В Берлин приехали русские студенты из Праги, Вены, Женевы, Брно, Лейпцига и других городов. Был здесь и представитель пролетарского студенчества РСФСР, он приветствовал тех, кто заявлял о своей готовности служить Советской России. На конференции подчеркивался факт распада эмигрантского студенчества, его политический раскол. В принятом обращении говорилось, что огромный социальный переворот в России создал особые рамки для работы в ней, новый уклад жизни, новые культурные и моральные ценности.
Обращая внимание «а неоднородность сменовеховского течения, /70/ советские исследователи отмечают наличие в нем правого и левого крыла. Об этом писал И. Я. Трифонов, более широко эту проблему разработал С. А. Федюкин23. Если представители правого крыла сменовеховства (Н. В. Устрялов и др.) делали ставку на возможность реставрации капитализма и перерождения Советской власти, то те, кто относился к левому крылу, шли на честное сотрудничество с большевиками. У многих военных специалистов, вступивших в Красную Армию, этот процесс начался еще в 1918 г. Чувство патриотизма, стремление сохранить Россию как великую державу, желание служить народу руководили многими бывшими генералами и офицерами, перешедшими на службу Советской власти. По сведениям, которые распространялись «не для печати» среди врангелевских начальников, в 1921 г. 250 генералов бывшей российской армии состояли в списках Красной Армии на ответственных должностях24. Все это очень беспокоило белоэмигрантских руководителей. В 1922–1923 гг. журнал «Новая Россия» («Россия»), выходивший в Петрограде, объявил себя органом «творчески ищущей интеллигентской мысли». Здесь выступали некоторые авторы — представители той части сменовеховской интеллигенции, которые старались отмежеваться от устряловских планов буржуазной реставрации, заявляли о своем намерении активно защищать революцию, потому что были «пламенно убеждены в ее священной правде и великой правоте». В этом журнале была напечатана статья крупного ученого в области энергетики профессора И. Г. Александрова «Русская интеллигенция и ее современные задачи». Он резко выступил против пассивного отношения буржуазных специалистов к восстановлению народного хозяйства. «Мало быть добросовестным «спецом», — заявил И. Г. Александров, — нужна инициатива, устремление, творческая работа, искание новых путей. Нужно отрешиться от той трагической черты, которая лежала и лежит до последнего времени между интеллигенцией и народом. Надо не только оценить и понять растущую личность народа, но слиться с ним в одну общую массу, где есть люди с разными талантами и знаниями, но где нет каст и перегородок, где существует взаимное понимание»25.

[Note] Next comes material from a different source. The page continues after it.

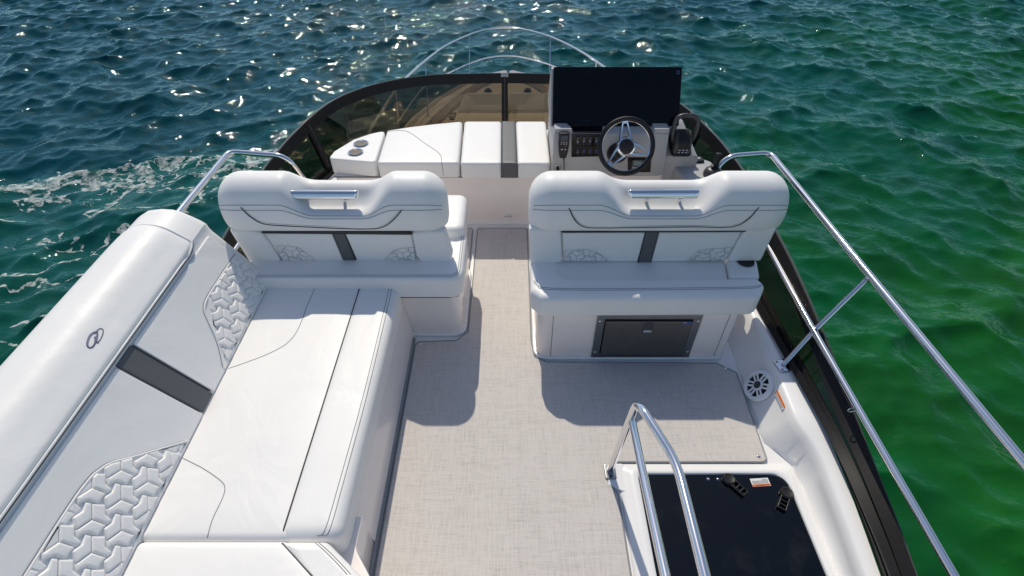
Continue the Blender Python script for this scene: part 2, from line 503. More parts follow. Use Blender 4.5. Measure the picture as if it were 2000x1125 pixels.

«Смена вех» как процесс, причем не только в рамках общественного течения, но и сугубо индивидуальный, мог быть довольно длительным. Ведь речь шла, справедливо указывает С. А. Федюкин, о пересмотре убеждений, о формировании нового восприятия действительности. Пробуждение патриотических чувств всегда было началом, важным импульсом этого процесса для тех, кто хотел вернуться на родину. Писатель Алексей Толстой, возвратившийся из эмиграции в 1923 г., объяснял, что два события положили начало перелому в его душе: война с белополяками в 1920 г., когда он почувствовал, что стал желать победы красным войскам, и голод, когда он узнал, что детские трупики /71/ сваливаются, как штабеля дров, у железнодорожных станций.
А. Толстой называл разные пути, по которым мог идти русский эмигрант: пойти с иностранцами на Россию, взять на свою совесть новые муки и новые потоки крови, взять измором большевиков, т. е. увеличить смертность в России и ослабить сопротивляемость ее как государства; сидеть годами за границей (путь «устрицы, а не человека») и ждать, когда «они падут» сами собою. Он отверг эти пути и выбрал тот, который ему подсказывали совесть и разум. «Признать реальность существования в России правительства, называемого большевистским, — писал А. Толстой в «Известиях» 25 апреля 1922 г., — признать, что никакого другого правительства ни в России, ни вне России — нет… Совесть меня зовет не лезть в подвал, а ехать в Россию и хоть гвоздик свой собственный вколотить в истрепанный бурями русский корабль». В то время это заявление известного русского писателя имело особое значение. «Известия» ставили его в один ряд с такими литературными и гражданскими документами прошлого, как письма Чаадаева и Белинского.
Те, кто, руководствуясь патриотическими чувствами, шел на признание Советской власти, не становились, разумеется, после этого коммунистами. Но это сотрудничество открывало для них новые перспективы. Многие старые интеллигенты пришли не только к признанию Советской власти, но и к постепенному восприятию коммунистической идеологии. Политика же Коммунистической партии была направлена, с одной стороны, на борьбу с буржуазно-реставраторскими тенденциями сменовеховства, с другой — на поддержку тех, кто понимал сменовеховство как честное сотрудничество.